Britney Spears w pośpiechu wyprowadza się ze swojego domu w Malibu. Stwierdziła, że dom jest nawiedzony przez ducha. Znajomi Spears twierdzą, że ślady obecności nadprzyrodzonej istoty "doprowadzały ją do szaleństwa":
Ten dom ją przeraża. Britney jest w strasznym stanie; czuje się rozpaczliwie samotna, słyszy dziwne odgłosy, których nie da się racjonalnie wyjaśnić. Atmosfera tego domu przygnębia ją i denerwuje. To dlatego Britney tak często zachowuje się nieobliczalnie.

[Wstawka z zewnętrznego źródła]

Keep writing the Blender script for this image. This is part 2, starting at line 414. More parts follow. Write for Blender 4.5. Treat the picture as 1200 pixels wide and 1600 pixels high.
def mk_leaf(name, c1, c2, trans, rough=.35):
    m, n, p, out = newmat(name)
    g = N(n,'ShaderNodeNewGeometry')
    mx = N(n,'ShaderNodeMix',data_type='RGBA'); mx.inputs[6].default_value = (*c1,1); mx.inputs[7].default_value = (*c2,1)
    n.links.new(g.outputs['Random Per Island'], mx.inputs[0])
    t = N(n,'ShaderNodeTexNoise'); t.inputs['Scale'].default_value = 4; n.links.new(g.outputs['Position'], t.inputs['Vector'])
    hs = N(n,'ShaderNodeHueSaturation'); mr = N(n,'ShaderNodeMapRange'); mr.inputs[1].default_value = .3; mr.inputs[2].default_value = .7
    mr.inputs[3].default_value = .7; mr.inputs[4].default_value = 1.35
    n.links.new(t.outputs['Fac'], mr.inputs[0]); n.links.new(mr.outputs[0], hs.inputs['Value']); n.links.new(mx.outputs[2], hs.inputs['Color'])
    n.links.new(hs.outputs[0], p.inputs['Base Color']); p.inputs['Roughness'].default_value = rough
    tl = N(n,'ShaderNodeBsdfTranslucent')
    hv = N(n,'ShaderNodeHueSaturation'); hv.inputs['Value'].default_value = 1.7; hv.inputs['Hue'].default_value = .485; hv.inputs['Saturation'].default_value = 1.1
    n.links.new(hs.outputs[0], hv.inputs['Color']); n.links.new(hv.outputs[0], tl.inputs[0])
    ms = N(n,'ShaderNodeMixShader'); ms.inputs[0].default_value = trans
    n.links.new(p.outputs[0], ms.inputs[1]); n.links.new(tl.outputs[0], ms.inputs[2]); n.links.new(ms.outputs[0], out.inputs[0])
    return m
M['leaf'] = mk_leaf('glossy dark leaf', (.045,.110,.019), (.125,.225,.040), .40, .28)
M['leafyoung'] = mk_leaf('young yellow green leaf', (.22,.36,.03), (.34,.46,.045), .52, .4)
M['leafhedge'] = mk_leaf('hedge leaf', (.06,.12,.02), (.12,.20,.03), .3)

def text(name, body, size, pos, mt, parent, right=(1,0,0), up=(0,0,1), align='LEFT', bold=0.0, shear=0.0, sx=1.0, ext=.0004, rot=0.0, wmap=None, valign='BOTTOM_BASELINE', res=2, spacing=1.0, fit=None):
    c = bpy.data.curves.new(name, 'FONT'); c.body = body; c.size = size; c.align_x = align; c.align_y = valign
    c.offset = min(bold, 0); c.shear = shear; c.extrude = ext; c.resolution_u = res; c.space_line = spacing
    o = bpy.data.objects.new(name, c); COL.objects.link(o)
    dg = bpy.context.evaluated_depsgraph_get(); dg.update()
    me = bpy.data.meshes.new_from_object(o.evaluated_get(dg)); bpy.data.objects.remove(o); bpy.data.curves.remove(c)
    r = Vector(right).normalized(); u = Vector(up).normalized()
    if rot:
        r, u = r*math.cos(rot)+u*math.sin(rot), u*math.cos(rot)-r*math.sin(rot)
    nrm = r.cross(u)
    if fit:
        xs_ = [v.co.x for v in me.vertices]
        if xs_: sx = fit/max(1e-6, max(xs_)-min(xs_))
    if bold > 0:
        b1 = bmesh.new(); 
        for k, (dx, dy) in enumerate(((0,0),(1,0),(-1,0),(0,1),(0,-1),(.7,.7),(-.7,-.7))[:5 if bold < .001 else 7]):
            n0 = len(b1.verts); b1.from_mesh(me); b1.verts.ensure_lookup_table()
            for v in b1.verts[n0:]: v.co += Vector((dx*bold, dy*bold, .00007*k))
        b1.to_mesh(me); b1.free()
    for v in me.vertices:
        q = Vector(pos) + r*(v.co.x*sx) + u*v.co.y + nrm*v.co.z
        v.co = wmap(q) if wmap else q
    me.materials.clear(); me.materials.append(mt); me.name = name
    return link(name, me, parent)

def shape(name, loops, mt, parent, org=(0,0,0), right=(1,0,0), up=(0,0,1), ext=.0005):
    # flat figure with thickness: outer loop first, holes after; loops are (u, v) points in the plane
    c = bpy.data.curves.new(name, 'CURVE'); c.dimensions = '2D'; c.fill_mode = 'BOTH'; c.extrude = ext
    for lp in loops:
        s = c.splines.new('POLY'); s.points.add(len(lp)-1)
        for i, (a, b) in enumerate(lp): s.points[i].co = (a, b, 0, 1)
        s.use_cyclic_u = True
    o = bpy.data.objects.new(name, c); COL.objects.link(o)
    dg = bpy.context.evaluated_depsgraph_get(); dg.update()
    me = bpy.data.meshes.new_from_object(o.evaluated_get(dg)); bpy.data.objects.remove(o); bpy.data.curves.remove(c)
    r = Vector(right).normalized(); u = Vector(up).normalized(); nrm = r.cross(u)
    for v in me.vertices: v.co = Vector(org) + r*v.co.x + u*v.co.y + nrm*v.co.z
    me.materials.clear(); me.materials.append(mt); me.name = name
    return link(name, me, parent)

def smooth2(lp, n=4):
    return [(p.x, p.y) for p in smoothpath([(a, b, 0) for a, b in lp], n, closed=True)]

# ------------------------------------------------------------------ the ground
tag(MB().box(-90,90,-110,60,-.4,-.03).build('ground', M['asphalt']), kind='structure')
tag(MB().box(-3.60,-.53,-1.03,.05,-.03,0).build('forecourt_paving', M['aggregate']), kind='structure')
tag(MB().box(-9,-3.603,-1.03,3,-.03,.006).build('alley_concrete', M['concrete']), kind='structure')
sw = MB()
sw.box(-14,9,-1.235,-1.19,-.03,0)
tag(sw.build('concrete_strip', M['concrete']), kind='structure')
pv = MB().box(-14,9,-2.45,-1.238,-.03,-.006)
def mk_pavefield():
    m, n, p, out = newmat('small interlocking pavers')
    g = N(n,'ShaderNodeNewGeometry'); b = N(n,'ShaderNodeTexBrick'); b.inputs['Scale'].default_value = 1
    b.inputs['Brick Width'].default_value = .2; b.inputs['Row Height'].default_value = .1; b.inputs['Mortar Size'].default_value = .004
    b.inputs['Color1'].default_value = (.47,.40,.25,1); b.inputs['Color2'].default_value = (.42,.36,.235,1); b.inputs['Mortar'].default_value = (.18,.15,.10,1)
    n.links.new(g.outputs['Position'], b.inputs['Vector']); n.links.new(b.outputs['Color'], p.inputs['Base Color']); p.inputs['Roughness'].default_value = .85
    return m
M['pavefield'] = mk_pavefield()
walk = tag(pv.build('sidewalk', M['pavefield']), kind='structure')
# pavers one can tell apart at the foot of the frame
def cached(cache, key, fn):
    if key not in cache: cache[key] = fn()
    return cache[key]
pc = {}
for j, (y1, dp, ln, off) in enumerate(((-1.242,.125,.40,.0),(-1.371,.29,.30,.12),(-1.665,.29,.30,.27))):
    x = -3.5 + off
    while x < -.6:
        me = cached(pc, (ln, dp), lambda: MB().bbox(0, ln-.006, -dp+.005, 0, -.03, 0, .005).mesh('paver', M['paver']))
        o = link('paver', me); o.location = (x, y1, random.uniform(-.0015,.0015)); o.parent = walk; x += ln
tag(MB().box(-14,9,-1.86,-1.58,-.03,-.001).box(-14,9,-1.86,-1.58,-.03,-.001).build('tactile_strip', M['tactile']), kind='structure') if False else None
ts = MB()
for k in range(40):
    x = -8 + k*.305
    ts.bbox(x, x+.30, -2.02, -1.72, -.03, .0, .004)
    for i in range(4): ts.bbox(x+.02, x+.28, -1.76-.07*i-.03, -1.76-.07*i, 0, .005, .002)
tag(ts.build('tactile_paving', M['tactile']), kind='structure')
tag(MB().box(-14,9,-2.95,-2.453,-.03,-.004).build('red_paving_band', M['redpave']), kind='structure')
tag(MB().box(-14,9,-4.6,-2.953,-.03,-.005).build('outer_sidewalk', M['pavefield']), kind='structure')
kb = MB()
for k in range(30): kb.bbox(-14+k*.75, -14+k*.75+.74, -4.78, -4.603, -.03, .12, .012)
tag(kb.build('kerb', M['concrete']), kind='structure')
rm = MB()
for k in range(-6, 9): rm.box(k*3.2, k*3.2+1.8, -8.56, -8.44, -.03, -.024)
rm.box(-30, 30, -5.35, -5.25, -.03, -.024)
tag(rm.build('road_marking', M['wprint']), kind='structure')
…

Poprzedni właściciel domu, Francuz Alexi Csato, twierdzi, że wierzy Britney. Csato utrzymuje, że jego rodzina również doświadczyła obecności zjawy. Co więcej, Alexi uważa, że duch jest szczególnie niebezpieczny dla piosenkarki:
To miejsce z całą pewnością jest nawiedzone. Moja rodzina przeżyła tam przerażające chwile. Później zbadaliśmy historię domu. Doszliśmy do wniosku, że w tym miejscu uwięziono udręczoną duszę młodej dziewczyny.
Odkryliśmy także, że zanim umarła, spalało ją pragnienie sławy; chciała zostać piosenkarką, ale nigdy nie zrealizowała tego marzenia. Kto wie, jaką wściekłość wywołało w tym duchu pojawienie się Britney? Ona jest jedną z najbardziej znanych wokalistek. Duch musi być nieziemsko zazdrosny.
Sprzedaliśmy dom, bo nie chcieliśmy tam dłużej mieszkać. To było nie do zniesienia. Te wszystkie niewytłumaczalne dźwięki; stukanie i głosy. Najbardziej przerażający był głos kobiety, który przejmująco zawodził jedną nutę, wysokie C. Nie dziwi mnie, że Britney nie może tam wytrzymać. Gdybym wiedział, że zamierza się wprowadzić do tego domu, ostrzegłbym ją.
Nie chcemy niczego sugerować, ale może zamiast udać się do egzorcysty najpierw należałoby się skonsultować z psychiatrą?